Eis que um novo planeta é descoberto, supondo-se que reúne condições para a existência de vida. Trata-se do Ross 128 b cujo tamanho é cerca de 1,5 vezes o da Terra e orbita em torno de uma estrela anã a uma distância 20 vexes menor que a existente entre a Terra e o Sol.  Entretanto, pelo tamanho menor da estrela anã o 128 recebe um pouco mais de radiação que a que nos chega do nosso Sol. Daí supor-se que a temperatura do planeta recém-descoberto seja semelhante à que temos na Terra. Se as previsões forem corretas é possível a existência de água no 128 b.

O Ross 128 b dista 11 anos-luz da Terra.

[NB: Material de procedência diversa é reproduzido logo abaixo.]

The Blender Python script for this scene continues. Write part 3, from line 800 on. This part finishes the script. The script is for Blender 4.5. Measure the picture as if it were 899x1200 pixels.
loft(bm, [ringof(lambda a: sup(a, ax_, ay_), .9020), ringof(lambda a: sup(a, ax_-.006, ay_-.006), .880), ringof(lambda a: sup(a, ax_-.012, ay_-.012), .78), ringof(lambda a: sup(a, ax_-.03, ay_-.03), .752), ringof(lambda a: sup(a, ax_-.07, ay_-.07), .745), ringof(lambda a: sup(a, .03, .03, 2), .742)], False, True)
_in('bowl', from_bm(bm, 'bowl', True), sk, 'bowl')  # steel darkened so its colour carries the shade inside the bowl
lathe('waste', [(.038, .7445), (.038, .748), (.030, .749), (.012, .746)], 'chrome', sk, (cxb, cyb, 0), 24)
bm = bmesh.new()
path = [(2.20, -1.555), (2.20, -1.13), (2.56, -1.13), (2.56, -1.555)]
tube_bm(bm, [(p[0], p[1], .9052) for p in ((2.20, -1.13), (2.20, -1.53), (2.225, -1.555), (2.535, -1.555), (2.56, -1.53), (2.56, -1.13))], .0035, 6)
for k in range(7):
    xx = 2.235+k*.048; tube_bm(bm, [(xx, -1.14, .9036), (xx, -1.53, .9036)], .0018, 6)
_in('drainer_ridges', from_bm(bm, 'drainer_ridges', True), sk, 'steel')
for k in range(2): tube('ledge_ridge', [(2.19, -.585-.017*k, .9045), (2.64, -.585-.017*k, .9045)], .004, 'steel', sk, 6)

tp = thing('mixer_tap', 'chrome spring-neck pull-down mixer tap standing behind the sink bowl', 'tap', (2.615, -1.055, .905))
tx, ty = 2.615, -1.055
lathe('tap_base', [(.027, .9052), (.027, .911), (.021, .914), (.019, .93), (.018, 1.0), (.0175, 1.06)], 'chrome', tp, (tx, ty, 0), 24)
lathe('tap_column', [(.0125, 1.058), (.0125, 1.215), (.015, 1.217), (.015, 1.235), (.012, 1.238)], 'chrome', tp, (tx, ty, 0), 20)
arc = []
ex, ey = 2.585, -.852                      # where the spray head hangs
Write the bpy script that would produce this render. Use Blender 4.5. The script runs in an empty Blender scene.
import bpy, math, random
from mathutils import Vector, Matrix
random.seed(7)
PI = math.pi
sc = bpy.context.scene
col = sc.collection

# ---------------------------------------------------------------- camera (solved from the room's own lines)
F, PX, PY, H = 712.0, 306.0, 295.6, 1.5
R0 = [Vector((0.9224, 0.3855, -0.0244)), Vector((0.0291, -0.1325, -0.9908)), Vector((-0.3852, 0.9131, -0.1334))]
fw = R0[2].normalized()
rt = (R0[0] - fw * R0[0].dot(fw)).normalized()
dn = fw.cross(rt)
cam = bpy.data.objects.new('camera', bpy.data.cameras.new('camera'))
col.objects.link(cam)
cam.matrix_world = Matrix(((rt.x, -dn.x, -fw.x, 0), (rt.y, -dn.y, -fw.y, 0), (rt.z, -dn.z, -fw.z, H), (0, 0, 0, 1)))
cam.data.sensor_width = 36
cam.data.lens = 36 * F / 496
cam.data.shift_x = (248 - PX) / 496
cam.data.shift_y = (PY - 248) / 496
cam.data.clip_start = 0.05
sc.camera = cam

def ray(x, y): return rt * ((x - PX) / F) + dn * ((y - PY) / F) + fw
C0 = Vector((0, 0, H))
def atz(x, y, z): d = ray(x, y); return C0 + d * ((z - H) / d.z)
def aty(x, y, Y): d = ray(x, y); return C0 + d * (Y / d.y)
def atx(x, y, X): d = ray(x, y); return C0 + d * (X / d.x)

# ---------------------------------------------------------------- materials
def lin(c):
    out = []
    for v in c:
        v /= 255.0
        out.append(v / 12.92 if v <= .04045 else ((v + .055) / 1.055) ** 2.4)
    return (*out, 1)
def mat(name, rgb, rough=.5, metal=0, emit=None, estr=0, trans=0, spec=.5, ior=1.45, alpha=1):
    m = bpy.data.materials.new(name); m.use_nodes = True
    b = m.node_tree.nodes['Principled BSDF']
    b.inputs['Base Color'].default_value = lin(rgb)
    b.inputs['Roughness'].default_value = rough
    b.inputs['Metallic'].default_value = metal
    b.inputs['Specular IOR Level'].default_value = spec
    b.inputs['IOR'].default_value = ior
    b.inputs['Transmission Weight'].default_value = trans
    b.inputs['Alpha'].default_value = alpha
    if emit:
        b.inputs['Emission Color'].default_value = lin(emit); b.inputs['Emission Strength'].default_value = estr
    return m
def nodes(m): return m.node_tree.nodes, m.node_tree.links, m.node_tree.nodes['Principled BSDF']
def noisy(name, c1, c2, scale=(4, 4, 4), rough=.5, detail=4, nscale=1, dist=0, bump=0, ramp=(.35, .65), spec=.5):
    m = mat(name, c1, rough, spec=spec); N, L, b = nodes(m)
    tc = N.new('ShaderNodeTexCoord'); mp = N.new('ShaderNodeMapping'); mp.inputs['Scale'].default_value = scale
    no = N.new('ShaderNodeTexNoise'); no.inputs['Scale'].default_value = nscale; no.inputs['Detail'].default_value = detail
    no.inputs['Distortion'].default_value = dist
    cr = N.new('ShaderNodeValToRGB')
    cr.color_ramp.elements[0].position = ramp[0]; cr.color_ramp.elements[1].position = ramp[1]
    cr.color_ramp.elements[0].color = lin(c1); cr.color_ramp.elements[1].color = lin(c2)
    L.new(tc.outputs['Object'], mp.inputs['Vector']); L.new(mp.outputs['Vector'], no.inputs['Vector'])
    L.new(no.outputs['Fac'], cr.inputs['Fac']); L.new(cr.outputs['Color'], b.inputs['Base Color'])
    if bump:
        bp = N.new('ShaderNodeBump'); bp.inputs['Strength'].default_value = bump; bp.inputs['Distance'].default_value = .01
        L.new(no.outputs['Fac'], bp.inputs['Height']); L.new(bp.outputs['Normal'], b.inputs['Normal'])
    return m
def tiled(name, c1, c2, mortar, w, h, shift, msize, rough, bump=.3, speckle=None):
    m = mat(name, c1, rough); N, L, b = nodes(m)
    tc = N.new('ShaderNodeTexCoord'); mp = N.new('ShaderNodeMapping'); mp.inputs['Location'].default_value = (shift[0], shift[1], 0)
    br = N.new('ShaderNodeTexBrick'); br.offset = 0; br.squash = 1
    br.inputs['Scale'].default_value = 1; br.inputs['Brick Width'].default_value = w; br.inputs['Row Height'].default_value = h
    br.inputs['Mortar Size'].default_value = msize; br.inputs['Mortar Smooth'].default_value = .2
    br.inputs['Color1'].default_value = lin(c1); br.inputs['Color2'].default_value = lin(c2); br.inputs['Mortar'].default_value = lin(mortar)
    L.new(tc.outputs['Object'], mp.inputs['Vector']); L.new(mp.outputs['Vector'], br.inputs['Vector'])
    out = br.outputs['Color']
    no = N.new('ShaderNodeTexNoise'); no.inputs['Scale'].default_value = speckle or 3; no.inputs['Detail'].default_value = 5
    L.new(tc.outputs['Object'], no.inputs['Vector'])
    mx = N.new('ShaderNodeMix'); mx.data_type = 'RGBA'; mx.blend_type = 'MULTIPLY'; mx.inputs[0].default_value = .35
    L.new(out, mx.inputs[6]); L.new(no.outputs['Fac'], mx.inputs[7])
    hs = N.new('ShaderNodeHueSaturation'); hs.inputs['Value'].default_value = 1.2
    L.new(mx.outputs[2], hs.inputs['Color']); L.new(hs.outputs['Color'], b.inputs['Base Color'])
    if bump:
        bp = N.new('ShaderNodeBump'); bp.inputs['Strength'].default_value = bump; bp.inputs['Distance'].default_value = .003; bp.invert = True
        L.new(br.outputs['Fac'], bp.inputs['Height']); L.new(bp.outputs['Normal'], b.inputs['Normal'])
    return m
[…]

Não é uma distância desprezível, embora em termos de universo possa se considerar o planeta como muito próximo. Para que se tenha ideia o ano-luz é a unidade que corresponde à distância percorrida pela luz, no vácuo, durante um ano, à velocidade de 300 mil km/s. Essa unidade é utilizada para medir distâncias no sistema solar e entre partes do universo. A Lua, por exemplo, dista apenas 1 segundo-luz da Terra. Já o Sol está a oito-minutos luz de nosso planeta. A distância da Terra à Lua é de 384.403 km. Comparando: 1 ano-luz corresponde a 9.461.000.000.000 km, dai é só multiplicar esse número por 11 para se saber a distância entre a Terra e o Ross 128 b.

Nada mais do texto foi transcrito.